A Choreographic Offering
choreography by Jose Limon, based on choreography by Doris Humphrey

Recordare
choreography by Lar Lubovitch


Review by Seth Rogovoy, critic-at-large, Berkshire Living


Every once in a while, it's important to start over again -- to check back in with the sources in order to better understand how we got to where we are and what we are doing today.

This goes for everything: movies, music, visual art, theater. Without an understanding of the Greeks and Shakespeare, you can't truly appreciate David Mamet. Jackson Pollock without reference to Van Gogh, or Van Gogh without reference to DaVinci, is the very definition of meaninglessness.

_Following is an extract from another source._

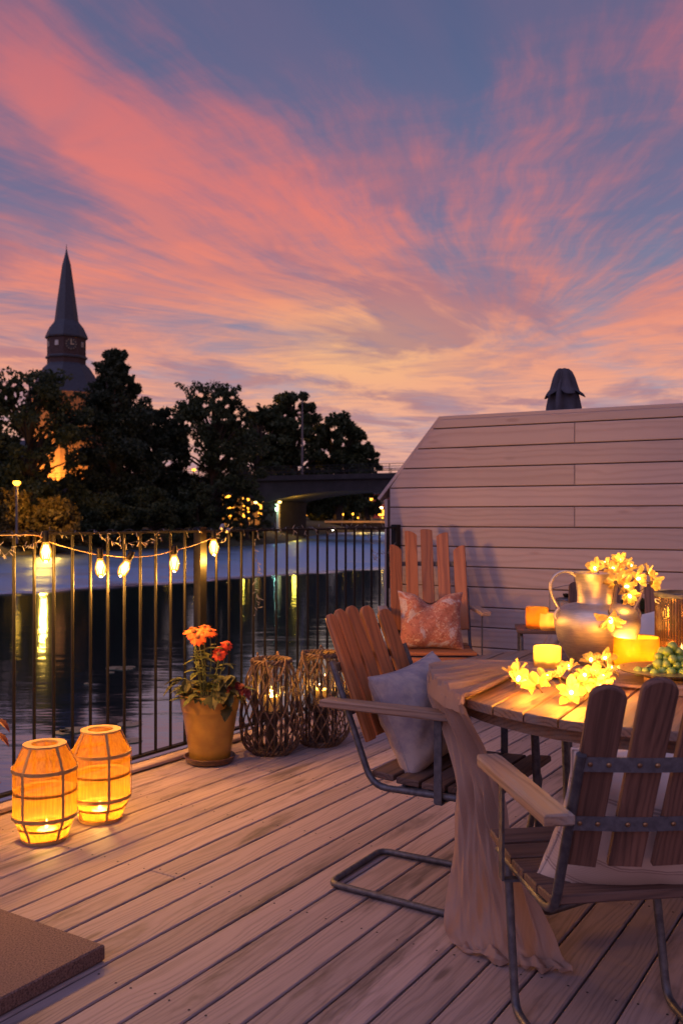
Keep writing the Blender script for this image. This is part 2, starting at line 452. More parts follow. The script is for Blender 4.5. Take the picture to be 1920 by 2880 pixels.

And so too it is with dance. The polyglot of styles and languages we call modern dance cry out for some sort of order, some sort of appeal to a creation story, if only to better appreciate the leaps and bounds (puns intended) dance has made over the last quarter century on its way toward becoming such a vibrant, immediate, powerful art form.

But what came before? What came before the revolutionaries like Cunningham and Morris? Tharp and Brown? Before those who gave birth to the explosion of styles to which we're treated every summer at Jacob's Pillow?

Fortunately, we get a taste of these forerunners each summer, checking in with such stalwarts as Martha Graham Dance, Paul Taylor, and, this week, Jose Limon, the late Mexican-American choreographer who died in 1972 and whose company is now led by Carla Maxwell.

The program at Jacob's Pillow this week is for the most part a retrospective, boasting dances dating as far back as 1951, and averaging approximately one per decade ever since.

As such, the program offers a kind of travel through time effect, a look at how dance has progressed (both in general and specifically in this company) over the last 55 years or so.

As represented by some of the earlier pieces, including Dance in the Sun and A Choreographic Offering, the Limon company still had one foot in ballet in its earliest years, although with a strong sense of wanting to break free from classical strictures. Dance in the Sun, a solo danced here by Raphael Boumaila to playful, inverted ragtime piano music by Ralph Gilbert, was full of runs and leaps carving out space and angles. A Choreographic Offering, danced to the music of Johann Sebastian Bach, was a suite of ensemble numbers, solos, and duos, very much based on the work of Limon's cofounder, Doris Humphrey. In effect it was a progression of classroom exercises, very balletic, and its best at the end featured striking group coordination.

Angelitos Negros was a solo showcase for one of the group's star dancers, Roxane D'Orleans Juste, to a jazzy flamenco-ish tune sung by Roberta Flack (who apparently was a real jazz singer before going pop!). Juste showed remarkable muscle control in her kicks and lifts, which had to be coordinated with scooping up the bottom of her long flamenco skirt.

By intermission, one seemed to have a good sampler of the Limon company's esthetic and approach -- revolutionary in its time, relatively tame and even conservative by contemporary standards. The dancers were terrific, with several standouts especially among the women, but the work didn't resonate strongly in any urgent way.

That changed, however, with the final piece -- if you're thinking of leaving after intermission, don't! The evening concludes with a new piece premiered just last fall. Recordare, choreographed by Lar Lubovitch, was a colorful danse macabre, a humorous riff on the Mexican Dia de los Muertos (Day of the Dead), with a cast of characters including widows, brides and grooms, horsemen, spirits, dead people, mariachis, the devil, and the Grim Reaper himself. It was a witty, enjoyable number that proved that the Limon company of today can transcend its roots while at the same time strengthening them in its own native soil.